Безумное желание! Если хотите. Но такое же чудесное, как желание чуда, потому что вечное, потому что живет в человечестве «несмотря ни на что». Миллионы людей носили его в себе, тысячи и тысячи говорили о нем. Вл. Соловьев только об этом и говорил. Правда, он где-то скромно выразился: «Мы должны улучшать действительность». Однако тут же указывает такие пути к этому, пути сознания, что сомнений нет: дело не в «улучшении», но в настоящем переменении действительности, в той же мутации.
А Достоевский? Что такое его слова: «Человек должен измениться физически?..».
По-своему, но о том же, о желании всесоединения для всепереме-нения (и даже как будто о вере в это) говорит и наш герой на предпоследней странице. Он, или за него сама Любовь:
«Спираль была закинута глубоко в вечность. По ней пролетало все… Спираль была закинута глубоко в вечность. Разбитое вдребезги мировое уродство, сокращаясь, вибрируя, мчалось по ней. Там, на самой грани, у цели, все опять сливалось в одно. Сквозь вращенье, трепет и блеск, понемногу проясняясь, проступали черты…».
Черты Любви.
Не довольно ли этого? Последние строки, которыми автор, в явном смущении, затирает самоубийство, уже не касаются книги. И мне осталось только прибавить два слова о ее вероятной судьбе.
Открытость, явное, без боязни слов, описание тайного, тайных мечтаний многих и многих, встанет, конечно, преградой между книгой и этими многими: они вовсе не желают, чтобы их тайные мечты были обнаружены. Или искренно не допускают, что они у них есть. Специальные любители сокровенных описаний, если и позарятся пробежать кое-что тайком, будут разочарованы: их оттолкнет подкладка, т. е. суть книги, делающая все это «не соблазнительным», недостаточно для них острым.
Да и не одни эти описания — вообще вся открытая, словесно-точная манера письма должна встретиться с людскими загородками, через которые книге будет трудно пробраться на белый свет. Загородки привычные, крепкие; и хорошо, что они есть, хорошо, что люди их построили: они — ограждение «малых сих», которых больше, чем мы думаем. Но жаль, что загородки не позволят книге дойти до тех, кому было бы нужно ее прочитать, кто мог бы понять ее внутренний смысл. А пригладить ее, причесать, подстричь — невозможно: это значило бы ее уничтожить.

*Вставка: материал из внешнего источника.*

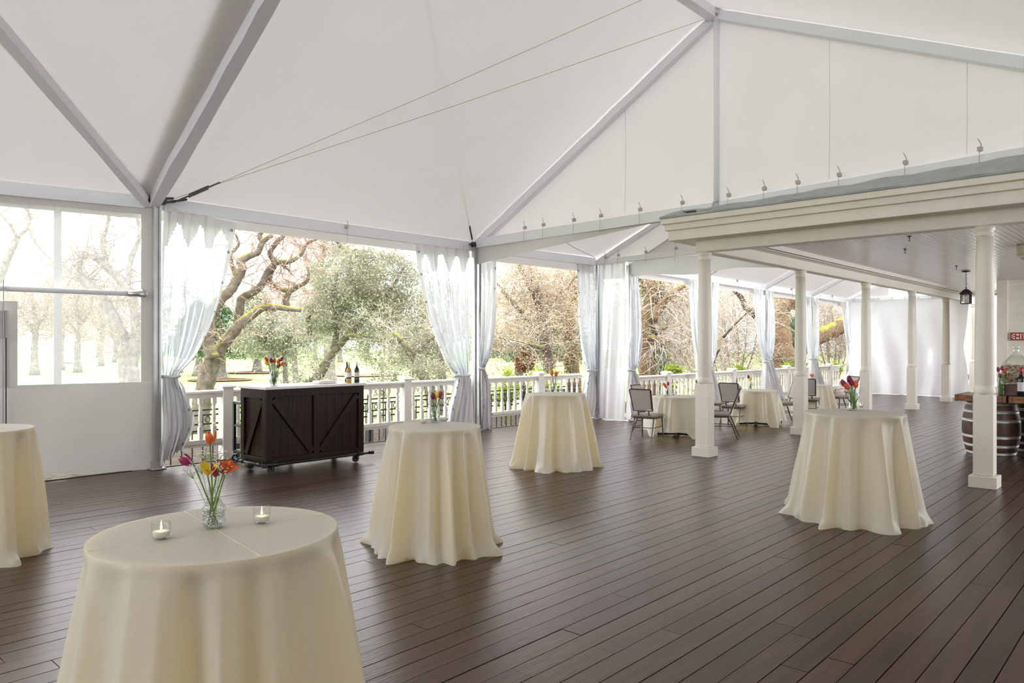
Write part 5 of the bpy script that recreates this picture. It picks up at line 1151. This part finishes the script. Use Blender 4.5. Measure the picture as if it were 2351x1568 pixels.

Будем, однако, справедливы: во многих местах, не столько в этих «несоблазнительных» описаниях, сколько в описаниях «мирового уродства», есть перегибы, бесполезные для содержания, вредные художественно: не соблюдена мера. Но где в данной «мировой реальности», найдем мы меру? Известно, что «всегда чего-нибудь нет, чего-нибудь слишком много… А мера только у Бога». Герой книги сам говорит:
«Чувство меры, как угорь, ускользает из рук того, кто силится его поймать…».
Поэтому на моих упреках я не настаиваю. Да и отсутствие перегибов не изменило бы судьбу книги: загородки бы остались.
Но это еще не все. Допустим, что кое к кому из современников книга пробилась. Что же, все они тотчас уловят, раскроют ее смысл и суть? Пусть они способны так же остро чувствовать, как герой, и Любовь, и младшую сестру ее, Жалость; способны понимать даже больше героя и автора; но — вот страшная черта наших современников! — все эти способности в них крепко спят. Герой книги знает это: ведь и он современный человек! На первой, кажется, странице он говорит:
«Я хочу преодолеть отвратительное чувство оцепенения: у людей нет лиц, у слов нет звука, ни в чем нет смысла. Я хочу разбить его…».
Он захотел. Вот первое дело тех, к кому, сквозь внешние преграды, пробьется книга: им надо еще «захотеть» разбить собственное оцепенение, увидеть его отвратительность… Без этого, — скажем опять словами автора, -
«Никто не может ничего понять и ничего изменить».
Я не делаю определенных заключений, но не удивляюсь, если книга, о которой мы говорим, окажется сегодня голосом вопиющего в пустыне. Да это, в конце концов, не так и важно. Важно, что она есть, написана; и если правда, что
«жизнь начинается завтра», — завтрашний живой человек скажет: не все книги, написанные в эмиграции, обратились в прах; вот одна, замечательная, она остается и останется.